— Begin RECORDED INFORMATION —
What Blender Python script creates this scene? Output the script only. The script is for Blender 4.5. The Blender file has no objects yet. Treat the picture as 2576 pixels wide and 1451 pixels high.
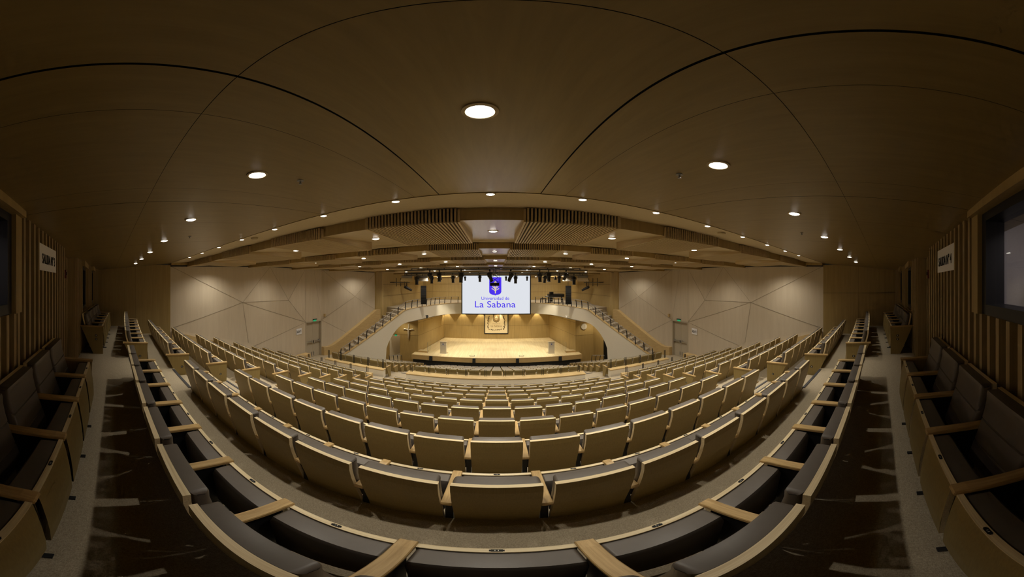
import bpy, bmesh, math, random
from mathutils import Vector, Matrix
random.seed(7)
S = bpy.context.scene
COL = S.collection
PI = math.pi
ZO = 7.6            # everything is modelled around the camera height, then lifted by this much
CX = -0.066         # centre line of the ceiling grid

# ------------------------------------------------------------------ materials
def new_mat(name):
    m = bpy.data.materials.new(name); m.use_nodes = True
    nt = m.node_tree; b = nt.nodes['Principled BSDF']
    return m, nt, b
def setv(b, **k):
    for n, v in k.items(): b.inputs[n.replace('_', ' ')].default_value = v
def plain(name, col, rough=.5, metal=0, spec=.5):
    m, nt, b = new_mat(name)
    setv(b, Base_Color=(*col, 1), Roughness=rough, Metallic=metal)
    b.inputs['Specular IOR Level'].default_value = spec
    n = nt.nodes.new('ShaderNodeTexNoise'); n.inputs['Scale'].default_value = 35
    tc = nt.nodes.new('ShaderNodeTexCoord'); nt.links.new(tc.outputs['Object'], n.inputs['Vector'])
    r = nt.nodes.new('ShaderNodeMix'); r.data_type = 'RGBA'
    r.inputs['A'].default_value = (*[c * .93 for c in col], 1); r.inputs['B'].default_value = (*[min(1, c * 1.07) for c in col], 1)
    nt.links.new(n.outputs['Fac'], r.inputs['Factor']); nt.links.new(r.outputs['Result'], b.inputs['Base Color'])
    return m
def wood(name, c1, c2, sc, rough=.45, amount=1.0, spec=.35):
    m, nt, b = new_mat(name)
    tc = nt.nodes.new('ShaderNodeTexCoord'); mp = nt.nodes.new('ShaderNodeMapping')
    mp.inputs['Scale'].default_value = sc
    nt.links.new(tc.outputs['Object'], mp.inputs['Vector'])
    oi = nt.nodes.new('ShaderNodeObjectInfo')
    ad = nt.nodes.new('ShaderNodeVectorMath'); ad.operation = 'MULTIPLY_ADD'
    ad.inputs[1].default_value = (1, 1, 1)
    mul = nt.nodes.new('ShaderNodeMath'); mul.operation = 'MULTIPLY'; mul.inputs[1].default_value = 40
    nt.links.new(oi.outputs['Random'], mul.inputs[0])
    nt.links.new(mp.outputs['Vector'], ad.inputs[0]); nt.links.new(mul.outputs[0], ad.inputs[2])
    n = nt.nodes.new('ShaderNodeTexNoise'); n.inputs['Scale'].default_value = 1; n.inputs['Detail'].default_value = 5
    n.inputs['Roughness'].default_value = .65; n.inputs['Distortion'].default_value = .3
    nt.links.new(ad.outputs[0], n.inputs['Vector'])
    cr = nt.nodes.new('ShaderNodeValToRGB')
    cr.color_ramp.elements[0].position = .32; cr.color_ramp.elements[0].color = (*c2, 1)
    cr.color_ramp.elements[1].position = .68; cr.color_ramp.elements[1].color = (*c1, 1)
    nt.links.new(n.outputs['Fac'], cr.inputs['Fac'])
    hs = nt.nodes.new('ShaderNodeHueSaturation')
    ra = nt.nodes.new('ShaderNodeMapRange'); ra.inputs['To Min'].default_value = .92; ra.inputs['To Max'].default_value = 1.08
    nt.links.new(oi.outputs['Random'], ra.inputs['Value']); nt.links.new(ra.outputs['Result'], hs.inputs['Value'])
    nt.links.new(cr.outputs['Color'], hs.inputs['Color']); nt.links.new(hs.outputs['Color'], b.inputs['Base Color'])
    setv(b, Roughness=rough); b.inputs['Specular IOR Level'].default_value = spec
    return m
def emit(name, col, st, sample=False):
    m, nt, b = new_mat(name)
    nt.nodes.remove(b); e = nt.nodes.new('ShaderNodeEmission')
    e.inputs['Color'].default_value = (*col, 1); e.inputs['Strength'].default_value = st
    nt.links.new(e.outputs[0], nt.nodes['Material Output'].inputs['Surface'])
    if not sample: m.cycles.emission_sampling = 'NONE'
    return m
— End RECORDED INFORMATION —
--- WHAT NEEDS TO BE DONE ---
Check each line of the data above for the string "scene" and report only how many lines have it.

--- TASK OUTPUT ---
2